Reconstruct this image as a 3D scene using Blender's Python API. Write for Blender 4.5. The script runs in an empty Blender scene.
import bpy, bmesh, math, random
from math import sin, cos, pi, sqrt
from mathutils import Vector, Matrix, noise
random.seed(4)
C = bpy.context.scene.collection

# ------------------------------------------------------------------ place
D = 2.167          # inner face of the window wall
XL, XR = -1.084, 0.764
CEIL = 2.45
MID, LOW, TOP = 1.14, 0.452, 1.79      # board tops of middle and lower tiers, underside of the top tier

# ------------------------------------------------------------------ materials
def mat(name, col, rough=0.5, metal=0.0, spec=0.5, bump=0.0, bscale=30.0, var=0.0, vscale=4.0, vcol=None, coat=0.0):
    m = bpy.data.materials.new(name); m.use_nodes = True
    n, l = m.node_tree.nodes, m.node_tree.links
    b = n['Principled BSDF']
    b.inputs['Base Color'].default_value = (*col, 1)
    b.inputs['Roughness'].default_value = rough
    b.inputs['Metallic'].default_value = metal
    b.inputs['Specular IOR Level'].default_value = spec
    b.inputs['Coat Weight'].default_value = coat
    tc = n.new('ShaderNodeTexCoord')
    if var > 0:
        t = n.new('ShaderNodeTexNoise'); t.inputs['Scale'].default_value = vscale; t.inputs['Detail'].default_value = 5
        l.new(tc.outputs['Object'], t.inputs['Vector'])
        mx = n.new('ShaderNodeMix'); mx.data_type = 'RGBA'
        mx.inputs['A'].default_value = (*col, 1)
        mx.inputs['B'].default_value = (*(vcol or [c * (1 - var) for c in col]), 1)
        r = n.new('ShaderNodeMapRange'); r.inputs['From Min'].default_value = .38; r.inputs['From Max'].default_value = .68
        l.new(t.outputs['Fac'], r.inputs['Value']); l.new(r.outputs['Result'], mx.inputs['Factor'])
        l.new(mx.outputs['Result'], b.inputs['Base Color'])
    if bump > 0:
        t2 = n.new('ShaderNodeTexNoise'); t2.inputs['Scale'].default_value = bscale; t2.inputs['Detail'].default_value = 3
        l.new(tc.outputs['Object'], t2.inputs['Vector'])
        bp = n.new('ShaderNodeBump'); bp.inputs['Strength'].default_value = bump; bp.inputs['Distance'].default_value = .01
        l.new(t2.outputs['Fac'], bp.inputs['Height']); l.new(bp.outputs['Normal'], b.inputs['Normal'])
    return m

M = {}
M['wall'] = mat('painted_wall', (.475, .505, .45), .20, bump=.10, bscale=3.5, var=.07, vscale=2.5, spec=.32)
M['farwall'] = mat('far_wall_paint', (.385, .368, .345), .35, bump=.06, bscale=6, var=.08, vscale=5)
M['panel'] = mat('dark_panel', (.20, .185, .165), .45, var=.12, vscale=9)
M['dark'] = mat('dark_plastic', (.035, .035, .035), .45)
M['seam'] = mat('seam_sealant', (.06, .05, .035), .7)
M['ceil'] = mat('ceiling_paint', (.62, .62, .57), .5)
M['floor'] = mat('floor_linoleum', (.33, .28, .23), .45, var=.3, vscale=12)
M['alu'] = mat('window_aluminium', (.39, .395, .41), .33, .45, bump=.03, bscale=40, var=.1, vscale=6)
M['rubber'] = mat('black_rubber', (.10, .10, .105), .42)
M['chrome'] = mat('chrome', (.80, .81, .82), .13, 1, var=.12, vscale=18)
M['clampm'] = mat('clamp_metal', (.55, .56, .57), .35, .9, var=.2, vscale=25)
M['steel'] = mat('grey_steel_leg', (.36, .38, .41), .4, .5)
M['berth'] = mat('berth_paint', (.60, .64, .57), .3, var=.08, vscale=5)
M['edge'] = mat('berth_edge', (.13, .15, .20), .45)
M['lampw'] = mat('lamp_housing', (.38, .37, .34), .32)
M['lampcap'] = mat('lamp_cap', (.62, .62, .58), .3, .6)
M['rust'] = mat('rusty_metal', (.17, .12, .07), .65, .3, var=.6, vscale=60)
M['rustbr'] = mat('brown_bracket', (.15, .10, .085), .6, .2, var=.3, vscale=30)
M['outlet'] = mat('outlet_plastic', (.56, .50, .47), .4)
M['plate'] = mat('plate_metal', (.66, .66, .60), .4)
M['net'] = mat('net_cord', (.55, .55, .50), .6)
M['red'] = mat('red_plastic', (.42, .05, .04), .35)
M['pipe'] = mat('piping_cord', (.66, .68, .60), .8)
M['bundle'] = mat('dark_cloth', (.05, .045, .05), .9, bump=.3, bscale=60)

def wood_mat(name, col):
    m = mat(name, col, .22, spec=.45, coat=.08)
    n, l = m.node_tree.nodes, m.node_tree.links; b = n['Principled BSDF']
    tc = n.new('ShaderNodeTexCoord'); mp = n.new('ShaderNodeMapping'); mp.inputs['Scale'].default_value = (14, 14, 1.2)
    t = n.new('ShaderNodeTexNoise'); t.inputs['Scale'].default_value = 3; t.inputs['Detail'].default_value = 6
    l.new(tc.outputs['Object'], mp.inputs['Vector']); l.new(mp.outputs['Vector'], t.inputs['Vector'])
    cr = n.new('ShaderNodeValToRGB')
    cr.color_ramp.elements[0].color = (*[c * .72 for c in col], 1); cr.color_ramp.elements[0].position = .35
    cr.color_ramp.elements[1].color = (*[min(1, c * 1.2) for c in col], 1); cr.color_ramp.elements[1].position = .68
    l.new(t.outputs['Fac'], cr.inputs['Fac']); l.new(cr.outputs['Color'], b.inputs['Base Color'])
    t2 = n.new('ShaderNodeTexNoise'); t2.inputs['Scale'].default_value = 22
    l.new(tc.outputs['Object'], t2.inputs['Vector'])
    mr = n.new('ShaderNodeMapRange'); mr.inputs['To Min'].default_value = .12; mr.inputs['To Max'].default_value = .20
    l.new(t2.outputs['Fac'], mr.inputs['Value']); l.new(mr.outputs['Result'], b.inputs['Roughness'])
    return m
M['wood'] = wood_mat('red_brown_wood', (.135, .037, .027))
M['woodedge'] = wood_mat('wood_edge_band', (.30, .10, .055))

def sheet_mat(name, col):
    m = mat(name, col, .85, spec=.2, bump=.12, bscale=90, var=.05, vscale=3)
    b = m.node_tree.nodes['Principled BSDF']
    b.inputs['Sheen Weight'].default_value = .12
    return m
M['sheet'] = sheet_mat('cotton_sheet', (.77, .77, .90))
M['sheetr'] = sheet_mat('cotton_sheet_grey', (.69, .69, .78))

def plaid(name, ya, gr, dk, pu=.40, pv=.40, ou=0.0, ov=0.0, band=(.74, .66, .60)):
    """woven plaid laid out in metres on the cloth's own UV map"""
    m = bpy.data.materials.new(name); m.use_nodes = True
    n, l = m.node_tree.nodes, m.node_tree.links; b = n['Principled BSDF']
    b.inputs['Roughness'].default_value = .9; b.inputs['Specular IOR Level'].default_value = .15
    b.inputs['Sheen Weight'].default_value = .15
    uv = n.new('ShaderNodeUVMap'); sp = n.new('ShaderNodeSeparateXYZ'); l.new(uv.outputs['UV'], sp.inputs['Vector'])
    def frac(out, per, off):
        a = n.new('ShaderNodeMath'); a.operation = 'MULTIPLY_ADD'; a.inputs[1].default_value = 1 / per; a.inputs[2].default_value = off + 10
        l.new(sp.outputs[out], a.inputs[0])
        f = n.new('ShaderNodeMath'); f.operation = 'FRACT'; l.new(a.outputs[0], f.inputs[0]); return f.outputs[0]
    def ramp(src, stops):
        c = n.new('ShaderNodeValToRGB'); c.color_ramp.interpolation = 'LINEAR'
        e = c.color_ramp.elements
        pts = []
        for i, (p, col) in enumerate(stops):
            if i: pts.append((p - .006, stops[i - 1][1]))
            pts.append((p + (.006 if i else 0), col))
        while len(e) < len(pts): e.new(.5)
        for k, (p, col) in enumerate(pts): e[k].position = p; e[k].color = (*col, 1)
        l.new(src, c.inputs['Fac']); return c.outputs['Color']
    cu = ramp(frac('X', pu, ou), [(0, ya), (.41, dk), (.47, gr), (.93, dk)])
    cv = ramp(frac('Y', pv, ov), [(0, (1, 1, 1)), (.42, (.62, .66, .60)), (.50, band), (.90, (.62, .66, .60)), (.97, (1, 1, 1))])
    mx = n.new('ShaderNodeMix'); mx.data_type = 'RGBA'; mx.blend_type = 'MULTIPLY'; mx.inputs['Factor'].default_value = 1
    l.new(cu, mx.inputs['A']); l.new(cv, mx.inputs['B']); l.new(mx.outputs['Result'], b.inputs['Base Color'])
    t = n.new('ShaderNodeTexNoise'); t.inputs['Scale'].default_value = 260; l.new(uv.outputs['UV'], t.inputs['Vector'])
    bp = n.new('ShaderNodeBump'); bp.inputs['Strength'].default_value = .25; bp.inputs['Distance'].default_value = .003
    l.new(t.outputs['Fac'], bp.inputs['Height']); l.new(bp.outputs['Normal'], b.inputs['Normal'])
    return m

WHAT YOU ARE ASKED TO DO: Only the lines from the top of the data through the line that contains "MID, LOW, TOP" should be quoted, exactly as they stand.

RESULT:
Reconstruct this image as a 3D scene using Blender's Python API. Write for Blender 4.5. The script runs in an empty Blender scene.
import bpy, bmesh, math, random
from math import sin, cos, pi, sqrt
from mathutils import Vector, Matrix, noise
random.seed(4)
C = bpy.context.scene.collection

# ------------------------------------------------------------------ place
D = 2.167          # inner face of the window wall
XL, XR = -1.084, 0.764
CEIL = 2.45
MID, LOW, TOP = 1.14, 0.452, 1.79      # board tops of middle and lower tiers, underside of the top tier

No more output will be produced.